Final reflections: belonging is the foundation of voice
Scarlet reflects:
The Explorance Conference reinforced something many students already know intuitively: student voice flourishes when belonging exists.
When students feel safe, valued and represented, they do not need to be chased for feedback; they offer it freely. When institutions listen with intent and act with transparency, trust grows. And when leadership reflects lived experience, student voice becomes a shared endeavour rather than a task or procedure.
For those of us involved in student representation, the message is clear: meaningful change begins not with surveys, but with relationships.
Harry reflects:
Student-centred leadership begins with genuine understanding: taking time to recognise the varied pressures, barriers, and lived realities across the student body, and allowing those realities to shape what is questioned, raised, and prioritised. Leadership driven by student voice is not about visibility or status but about integrity and persistence. When leaders choose to listen deeply and speak with purpose, they help create spaces where fairness is strengthened and belonging becomes more possible. In that way, student voice is not just something to be heard; it becomes something that leads.
Aimee reflects:
I left the conference feeling not only informed but deeply affirmed. The event created space for honesty, where people shared their own experiences of barriers, belonging, and being heard. While the conference explored student voice in a broader, more meaningful way, it prompted me to reflect more personally on my experiences navigating higher education as a disabled student. Discussions around belonging, visibility, and being heard resonated strongly. Although disability was not always central to the conversations, the shared themes made me reflect on moments when access, understanding, and inclusion have shaped my journey. It reinforced how vital it is that disabled students' voices are not only included but actively sought and valued within student representation spaces.

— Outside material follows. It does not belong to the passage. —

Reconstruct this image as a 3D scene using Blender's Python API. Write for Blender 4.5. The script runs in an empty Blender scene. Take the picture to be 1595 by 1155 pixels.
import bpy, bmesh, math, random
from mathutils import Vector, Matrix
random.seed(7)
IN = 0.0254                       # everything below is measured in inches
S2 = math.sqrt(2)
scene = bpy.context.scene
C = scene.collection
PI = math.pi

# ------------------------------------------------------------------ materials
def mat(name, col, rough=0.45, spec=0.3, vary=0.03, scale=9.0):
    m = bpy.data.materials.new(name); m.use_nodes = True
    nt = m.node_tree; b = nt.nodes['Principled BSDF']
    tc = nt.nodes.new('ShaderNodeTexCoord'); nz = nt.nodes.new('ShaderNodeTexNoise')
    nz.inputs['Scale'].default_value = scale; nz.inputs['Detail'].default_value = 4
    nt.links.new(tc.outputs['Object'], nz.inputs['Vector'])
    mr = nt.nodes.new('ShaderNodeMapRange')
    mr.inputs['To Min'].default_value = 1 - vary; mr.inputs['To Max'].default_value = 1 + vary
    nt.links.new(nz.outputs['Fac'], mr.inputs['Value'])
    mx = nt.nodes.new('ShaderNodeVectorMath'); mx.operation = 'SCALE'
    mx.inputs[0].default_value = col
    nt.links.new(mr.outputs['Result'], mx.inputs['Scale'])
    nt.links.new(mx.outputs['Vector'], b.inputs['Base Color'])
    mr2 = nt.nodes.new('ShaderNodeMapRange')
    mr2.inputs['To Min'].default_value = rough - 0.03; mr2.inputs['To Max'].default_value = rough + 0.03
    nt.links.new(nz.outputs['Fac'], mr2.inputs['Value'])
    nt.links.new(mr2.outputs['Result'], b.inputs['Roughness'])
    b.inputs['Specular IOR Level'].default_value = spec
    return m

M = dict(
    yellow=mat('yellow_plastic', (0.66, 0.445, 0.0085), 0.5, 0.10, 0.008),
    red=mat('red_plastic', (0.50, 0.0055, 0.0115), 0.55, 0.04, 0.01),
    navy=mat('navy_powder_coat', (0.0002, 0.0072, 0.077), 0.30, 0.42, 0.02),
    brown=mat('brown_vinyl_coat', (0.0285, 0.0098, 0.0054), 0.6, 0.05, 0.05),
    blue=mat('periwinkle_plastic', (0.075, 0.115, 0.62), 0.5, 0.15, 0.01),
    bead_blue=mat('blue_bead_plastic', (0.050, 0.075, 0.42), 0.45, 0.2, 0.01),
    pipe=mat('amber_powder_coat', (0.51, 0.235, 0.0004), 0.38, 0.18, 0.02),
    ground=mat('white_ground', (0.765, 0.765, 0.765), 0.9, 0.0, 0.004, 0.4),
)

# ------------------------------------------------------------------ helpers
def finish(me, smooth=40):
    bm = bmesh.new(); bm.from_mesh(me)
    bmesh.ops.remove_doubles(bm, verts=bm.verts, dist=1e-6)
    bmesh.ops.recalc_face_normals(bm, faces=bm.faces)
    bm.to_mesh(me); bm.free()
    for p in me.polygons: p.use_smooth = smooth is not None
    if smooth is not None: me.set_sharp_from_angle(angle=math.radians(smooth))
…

It made me recognise, even more than before, that my role as the Disabled Student Representative is not just about advocacy but also about ensuring that lived experiences inform change. Student voice is most powerful when it makes space for those whose perspectives are often unseen or unheard. Continuing to amplify disabled students' voices and sharing them for those who may not want to or be able to do so remains essential work.
Michael reflects:
The conference highlighted how feedback systems can unintentionally exclude the very students they aim to support. Minority groups, quieter students, those studying in rural areas, and students with additional needs or heavy workloads are often overlooked. Students who are already engaged are more likely to complete surveys, while others may not, leaving some voices underrepresented.
Emotional factors also influence engagement. If surveys feel repetitive, or if students believe previous feedback has little impact, motivation diminishes. Without reassurance about confidentiality and clear follow-up, some may give neutral or overly positive responses to avoid drawing attention. For neurodivergent, disabled, and minority students, standard survey formats may not always seem accessible, further affecting whose voices are captured.
These insights emphasise the responsibility that comes with representation. Ensuring feedback is inclusive, transparent, and truly reflects the student community remains central to how student reps and the Open SU staff team approach their roles – helping every student feel confident that their voice genuinely matters.